Two traders can use the same setup and get opposite results. The difference is not on the chart, but in execution discipline: size, stop, timing, and post-trade review.
The mistakes that destroy an account
Risk too high
Each trade weighs too much on capital and a losing streak becomes unmanageable.
Overtrading
Too many trades in mediocre sessions increase fees, spread, and noise.
Revenge trading
After a loss, you force recovery, often with larger size and worse stops.
No journal
Without data there is no improvement, only selective memory and self-deception.

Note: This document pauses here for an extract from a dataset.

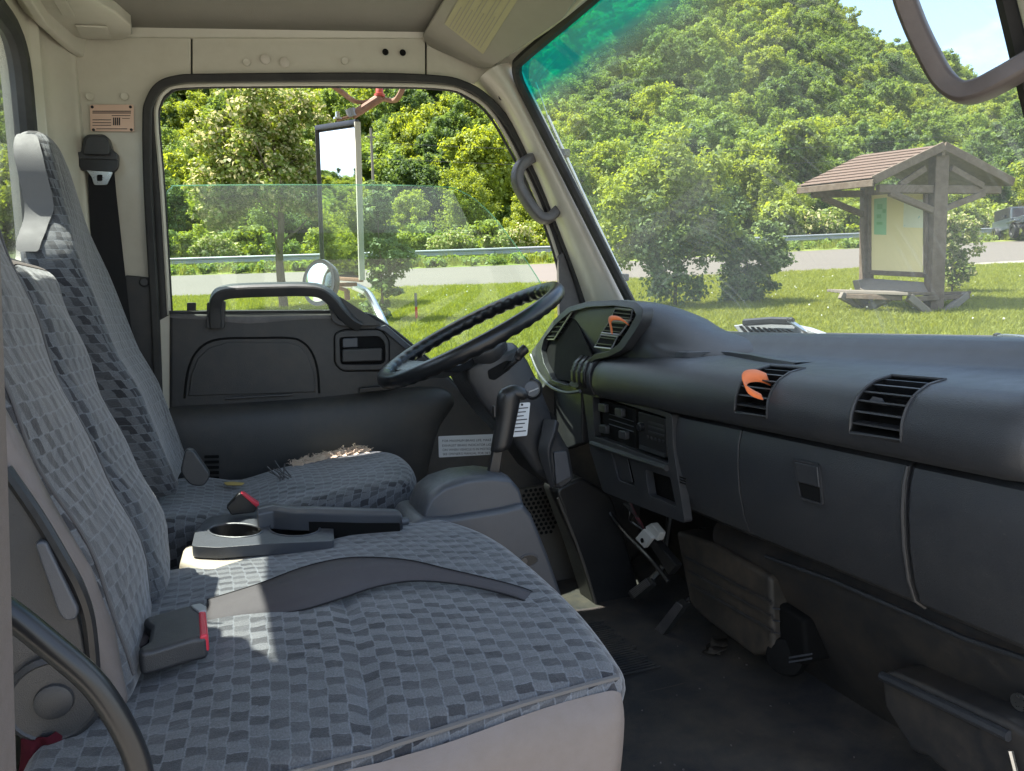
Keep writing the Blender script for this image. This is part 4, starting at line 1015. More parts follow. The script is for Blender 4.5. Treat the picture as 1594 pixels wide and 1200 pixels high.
for i in range(2):
    a = pX(1228, 1022 + i * 7, 0.965); MB().prism([a, pX(1264, 1016 + i * 7, 0.965), pX(1264, 1019 + i * 7, 0.965), pX(1228, 1025 + i * 7, 0.965)], (-0.001, 0, 0)).done('motor_print', M['console'], blw)

kp = thing('kick_board', 'scuffed black lower dash board sloping to the floor', 'kick board', (1.05, 0.9, 0.0))
mb = MB()
rws = []
for (u0, v0, u1, v1) in ((1100, 830, 1180, 940), (1190, 862, 1240, 980), (1300, 905, 1320, 1040), (1420, 955, 1400, 1090), (1500, 992, 1470, 1120), (1620, 1030, 1600, 1190)):
    a = pX(u0, v0, 0.985); b = pX(u1, v1, 1.055)
    rws.append([a + Vector((0.05, 0, 0.05)), a, a.lerp(b, 0.35) + Vector((-0.004, 0, 0)), a.lerp(b, 0.7), b, Vector((1.12, b.y, 0.02))])
mb.grid(rws)
mb.done('board', M['firewall'], kp, subsurf=2)
MB().tube([pX(1192, 866, 0.975), pX(1300, 905, 0.975), pX(1420, 957, 0.975), pX(1500, 993, 0.975), pX(1610, 1030, 0.975)], 0.005, 8).done('trim_bead', M['dash'], kp)
MB().lathe([(0.012, 0), (0.012, 0.004), (0, 0.004)], pX(1588, 1092, 0.99), (-1, 0, 0), 16).done('bolt', M['steel'], kp)
sb_ = thing('storage_box', 'scuffed black box low in the near footwell corner', 'storage box', (0.98, 0.75, 0.0))
bx = [pX(u, v, 0.955) for u, v in ((1368, 1048), (1390, 1046), (1575, 1128), (1640, 1170), (1640, 1330), (1560, 1280), (1440, 1178), (1418, 1172), (1374, 1100))]
MB().prism(bx, (0.14, 0, 0)).done('body', M['firewall'], sb_, bevel=0.010, seg=3)
MB().tube([pX(1372, 1052, 0.952), pX(1470, 1098, 0.950), pX(1570, 1146, 0.950)], 0.008, 8).done('edge_bead', M['dash'], sb_)
MB().tube([pX(1572, 1168, 0.94), pX(1580, 1200, 0.94), pX(1584, 1240, 0.94)], 0.0035, 6).done('wire_clip', M['steel'], sb_)

# floor mat with ribs, worn edge
mat_o = thing('floor_mat', 'dirty black rubber floor mat with worn ribs', 'floor mat', (0.75, 1.2, 0.0))
mb = MB(); rws = []
N1, N2 = 60, 60
for i in range(N1 + 1):
    row = []
    for j in range(N2 + 1):
        x = 0.30 + 0.86 * i / N1; y = 0.50 + 1.50 * j / N2
        z = 0.006 + 0.005 * math.sin(x * 9 + y * 3.1) * math.sin(y * 6.3 - x * 2) + 0.0025 * math.sin(x * 31 + 4 * math.sin(y * 7)) * math.sin(y * 17)
        if x > 1.0: z += (x - 1.0) ** 2 * 1.6
        row.append(Vector((x, y, z + 0.004)))
    rws.append(row)
mb.grid(rws).done('mat', M['carpet'], mat_o)
for i in range(26):
    y = 1.40 + i * 0.011
    MB().tube([Vector((0.70, y, 0.0145)), Vector((0.86 - 0.004 * (i % 5), y + 0.004, 0.0135))], 0.0026, 5).done('rib', M['carpet'], mat_o)
gr_ = MB(); rg_ = random.Random(8)
for i in range(34):
    u_, v_ = rg_.uniform(900, 1560), rg_.uniform(1000, 1195); p = pZ(u_, v_, 0.02)
    if p.x > 1.08 or p.y < 0.55: continue
    gr_.box(p + Vector((0, 0, -0.003)), (rg_.uniform(0.001, 0.0035), rg_.uniform(0.001, 0.004), 0.002), Matrix.Rotation(rg_.uniform(0, 3), 3, 'Z'))
tag(gr_.done('floor_grit', M['vinyl'], None, smooth=False), 'pale specks of grit scattered on the floor mat', 'grit', kind='stuff')
debris = thing('leaf_litter', 'crumpled dead leaf lying on the dark floor mat', 'dead leaf', pZ(1115, 1020, 0.01))
mb = MB(); c = pZ(1112, 1022, 0.012)
for k in range(3):
    rr = random.Random(k); ang = rr.uniform(0, 6); u_ = Vector((math.cos(ang), math.sin(ang), 0.3)); w_ = Vector((-math.sin(ang), math.cos(ang), 0.2))
    mb.grid([[c + u_ * (i - 1.5) * 0.016 + w_ * (j - 1) * 0.014 + Vector((0.012 * k, 0.012 * k, 0.010 + rr.uniform(0, 0.012))) for j in range(3)] for i in range(4)])
mb.done('leaf', M['heater'], debris, solid=0.001)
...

Factual example 1: impact of risk per trade
Starting capital: 10,000 euros. Losing streak: 8 consecutive trades.
The higher your unit risk, the harder recovery becomes. After -40%, getting back to breakeven needs around +67%.
Factual example 2: overtrading and hidden costs
Scenario A: 2 well-selected trades per day. Scenario B: 9 impulsive trades per day. Even with similar edge, scenario B suffers more slippage, more spread, and more execution mistakes.
More trades do not mean more profit. They often mean paying more for worse decisions.
Factual example 3: high win rate, losing account
Typical real case: 65% win rate, but average risk/reward ratio 1:0.6. If you lose 1R and win 0.6R, you can win often and still close the month negative.
Practical formula
Expectancy = (Win rate x Avg win) - (Loss rate x Avg loss)
If expectancy is below 0, the system loses even with an apparently "good" win rate.
6-point anti-loss protocol
- Fixed risk per trade (example: 0.5%-1%)
- Technical stop loss defined before entry
- Position size calculated from stop, not emotion
- Maximum daily trade count (hard cap)
- Mandatory pause after 2 consecutive losses
- Daily review with classification: plan, borderline, impulse
Cognitive biases that feed losses
Confirmation bias
You only see signals that confirm your idea, while ignoring contrary evidence.
Loss aversion
You cut profits too early and let losses run too long.
Overconfidence
After 3-4 consecutive wins, you increase size without statistical reason.
Post-trade check (facts, not feelings)
- Was this trade planned or impulsive?
- Was risk respected? (yes/no)
- Were entry and exit coherent with the plan?
- Main decision error?
- Concrete corrective action for tomorrow?
Conclusion
Accounts do not get emptied in one trade. They get emptied through a sequence of process exceptions. Reducing losses means reducing exceptions: less impulse, more protocol.